Terraform Tricks: override variables

February 11, 2016
terraform

I have been using Terraform in production since version 0.4.0, and most of that experience has been pretty awesome. Especially considering Terraform is still pre-1.0 software. However, Terraform does have some shortcomings here and there. This series of ‘Terraform Tricks’ blogs will be about working around some of the shortcomings of Terraform, as well as exploring some of the less-known (or undocumented) awesomeness.

Use Case: Override Variables

Consider a setup where you are building a CoreOS cluster on AWS. The CoreOS cluster has master nodes and worker nodes, where worker nodes are dedicated to DTAP stages. For each type of CoreOS node we have a dedicated autoscaling group with a corresponding launch configuration. By default, all nodes are built using the current CoreOS ‘stable’ AMI.

However, to test out new CoreOS versions, you occasionally want to use a CoreOS ‘beta’ AMI for your dev and or tst instances.
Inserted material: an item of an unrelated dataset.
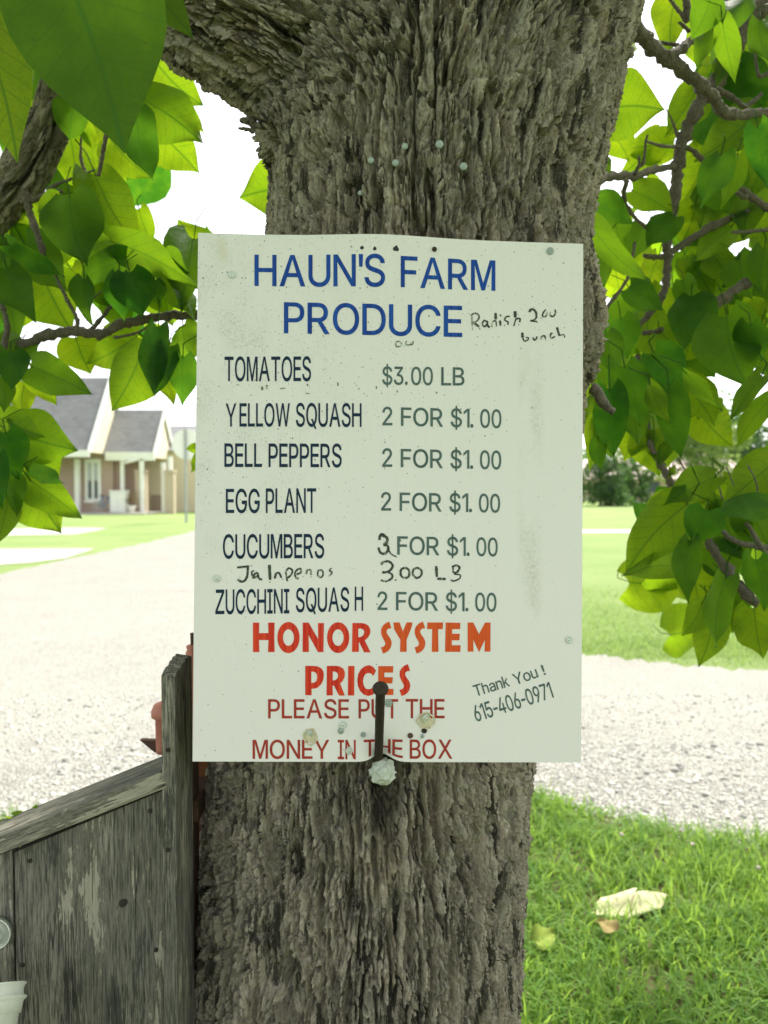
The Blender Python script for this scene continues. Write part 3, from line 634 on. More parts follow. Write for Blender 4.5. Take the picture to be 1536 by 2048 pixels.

(tl;dr: Terraform has a built-in function called coalesce that you can use to select either an override variable or a default variable. Keep reading if you want to know how it works and why it’s awesome.)

Terraform variables

Terraform variables are either strings or maps. Other types like booleans, arrays, or integers are not supported, even though Terraform resources can use those types in their attributes.

Looking at our use case, however, a map might look like the perfect choice. We could do something like this:

variable "coreos_amis" {
	default = {
    	master = "ami-c26bcab1"
        dev	= "ami-c26bcab1"
        tst	= "ami-c26bcab1"
        acc	= "ami-c26bcab1"
        prd	= "ami-c26bcab1"
	}
}

...

resource "aws_autoscaling_group" "coreos-dev" {
	...
	launch_configuration = "${aws_launch_configuration.coreos-dev.name}"
}

resource "aws_launch_configuration" "coreos-dev" {
	...
    image_id = "${var.coreos_amis.dev}"
    ...
}

If we wanted to change the AMI for the dev instances, all we have to do is update the dev variable, and we’re done. Or we could add a file called dev-ami_override.tf that looks like this:

resource "aws_launch_configuration" "coreos-dev" {
	image_id = "ami-abcd1234"
}

However, this would mean that we need to specify the very same AMI 5 times in our variable map! Also, if the code is part of a module that we’re implementing, overrides become a bit more difficult. How do we override a value in a map from outside the module? Surely, something like this would be nice:

module "coreos-platform" {
	source = "../modules/coreos-platform"
    
    coreos_amis.dev = "ami-abcd1234"
}

As it turns out, that doesn’t work. If we want to be able to override individual AMIs for individual types of instances from outside the module, they should have separate variables inside the module.

So, something like this, then?

# module code
...
variable "coreos-dev_ami" {
	default = "ami-c26bcab1"
}

variable "coreos-tst_ami" {
	default = "ami-c26bcab1"
}
...

and:

module "coreos-platform" {
	source = "../modules/coreos-platform"
    
    coreos-dev_ami = "ami-abcd1234"
}

Yay! That actually works! Except for that tiny fact that if a new CoreOS stable AMI is released, I now have to update 5 variables.

There must be a nicer way to fix this…

Tricks to the rescue!

If we can’t override a single item in a map, maybe we can have a default_ami variable and then ‘override variables’ that we can leave unset if we don’t want to use them? Well, no, we can’t, since variables must have a value if they are referenced.

But fortunately, we can have something pretty close to that. We can have a default_ami variable, and then override variables that have an empty string as their default value. Then we use the coalesce function in Terraform to select either the override variable (if set), or the default variable. It looks like this:

variable "coreos_default_ami" {
	default = "ami-c26bcab1"
}

variable "coreos_master_ami" {
	default = ""
}

variable "coreos_dev_ami" {
	default = ""
}

...

resource "aws_launch_configuration" "coreos-dev" {
	...
    image_id = "${coalesce(var.coreos_dev_ami, var.coreos_default_ami)}"
    ...
}

If we just implement the module, without any overrides, the dev instances will use the default AMI (ami-c26bcab1). However, if we set one of the override variables, like this:

module "coreos-platform" {
	source = "../modules/coreos-platform"
    
    coreos_dev_ami = "ami-abcd1234"
}

Now the dev instances will use the override AMI (ami-abcd1234). As an added bonus, we only need to update a single line of code when a new CoreOS stable AMI is released. And if you want to deploy your platform using only beta AMIs you can simply override the coreos_default_ami variable.